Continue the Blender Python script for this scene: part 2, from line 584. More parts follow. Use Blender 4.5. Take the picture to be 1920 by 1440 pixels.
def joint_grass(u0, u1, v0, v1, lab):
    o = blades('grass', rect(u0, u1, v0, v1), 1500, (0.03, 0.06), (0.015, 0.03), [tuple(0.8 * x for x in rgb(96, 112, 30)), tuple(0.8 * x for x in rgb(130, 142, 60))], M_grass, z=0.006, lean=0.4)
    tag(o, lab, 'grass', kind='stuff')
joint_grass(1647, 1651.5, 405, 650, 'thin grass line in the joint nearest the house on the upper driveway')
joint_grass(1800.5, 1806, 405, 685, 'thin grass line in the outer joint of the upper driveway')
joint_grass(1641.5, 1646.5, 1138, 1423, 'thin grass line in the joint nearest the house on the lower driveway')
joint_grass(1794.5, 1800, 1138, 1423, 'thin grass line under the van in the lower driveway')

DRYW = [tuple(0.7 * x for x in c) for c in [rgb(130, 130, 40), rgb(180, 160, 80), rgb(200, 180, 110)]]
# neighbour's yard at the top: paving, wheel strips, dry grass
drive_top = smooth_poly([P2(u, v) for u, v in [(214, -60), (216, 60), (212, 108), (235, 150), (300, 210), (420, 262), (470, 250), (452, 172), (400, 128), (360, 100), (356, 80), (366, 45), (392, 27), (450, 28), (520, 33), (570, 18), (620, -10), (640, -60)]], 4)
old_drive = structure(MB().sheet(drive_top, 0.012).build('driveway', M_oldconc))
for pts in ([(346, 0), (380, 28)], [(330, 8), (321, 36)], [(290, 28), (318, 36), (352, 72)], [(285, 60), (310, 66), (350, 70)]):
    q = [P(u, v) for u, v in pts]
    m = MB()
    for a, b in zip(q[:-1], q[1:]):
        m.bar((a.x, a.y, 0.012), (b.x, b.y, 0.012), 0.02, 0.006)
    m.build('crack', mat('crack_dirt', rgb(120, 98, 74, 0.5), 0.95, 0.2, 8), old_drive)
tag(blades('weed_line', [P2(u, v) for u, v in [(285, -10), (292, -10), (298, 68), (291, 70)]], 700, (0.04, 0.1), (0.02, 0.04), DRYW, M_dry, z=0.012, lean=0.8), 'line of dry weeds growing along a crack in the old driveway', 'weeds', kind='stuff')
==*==
> [Exercise instructions]: Each line of the listing should be copied exactly.

> [Written solution]:
Continue the Blender Python script for this scene: part 2, from line 584. More parts follow. Use Blender 4.5. Take the picture to be 1920 by 1440 pixels.
def joint_grass(u0, u1, v0, v1, lab):
    o = blades('grass', rect(u0, u1, v0, v1), 1500, (0.03, 0.06), (0.015, 0.03), [tuple(0.8 * x for x in rgb(96, 112, 30)), tuple(0.8 * x for x in rgb(130, 142, 60))], M_grass, z=0.006, lean=0.4)
    tag(o, lab, 'grass', kind='stuff')
joint_grass(1647, 1651.5, 405, 650, 'thin grass line in the joint nearest the house on the upper driveway')
joint_grass(1800.5, 1806, 405, 685, 'thin grass line in the outer joint of the upper driveway')
joint_grass(1641.5, 1646.5, 1138, 1423, 'thin grass line in the joint nearest the house on the lower driveway')
joint_grass(1794.5, 1800, 1138, 1423, 'thin grass line under the van in the lower driveway')

DRYW = [tuple(0.7 * x for x in c) for c in [rgb(130, 130, 40), rgb(180, 160, 80), rgb(200, 180, 110)]]
# neighbour's yard at the top: paving, wheel strips, dry grass
drive_top = smooth_poly([P2(u, v) for u, v in [(214, -60), (216, 60), (212, 108), (235, 150), (300, 210), (420, 262), (470, 250), (452, 172), (400, 128), (360, 100), (356, 80), (366, 45), (392, 27), (450, 28), (520, 33), (570, 18), (620, -10), (640, -60)]], 4)
old_drive = structure(MB().sheet(drive_top, 0.012).build('driveway', M_oldconc))
for pts in ([(346, 0), (380, 28)], [(330, 8), (321, 36)], [(290, 28), (318, 36), (352, 72)], [(285, 60), (310, 66), (350, 70)]):
    q = [P(u, v) for u, v in pts]
    m = MB()
    for a, b in zip(q[:-1], q[1:]):
        m.bar((a.x, a.y, 0.012), (b.x, b.y, 0.012), 0.02, 0.006)
    m.build('crack', mat('crack_dirt', rgb(120, 98, 74, 0.5), 0.95, 0.2, 8), old_drive)
tag(blades('weed_line', [P2(u, v) for u, v in [(285, -10), (292, -10), (298, 68), (291, 70)]], 700, (0.04, 0.1), (0.02, 0.04), DRYW, M_dry, z=0.012, lean=0.8), 'line of dry weeds growing along a crack in the old driveway', 'weeds', kind='stuff')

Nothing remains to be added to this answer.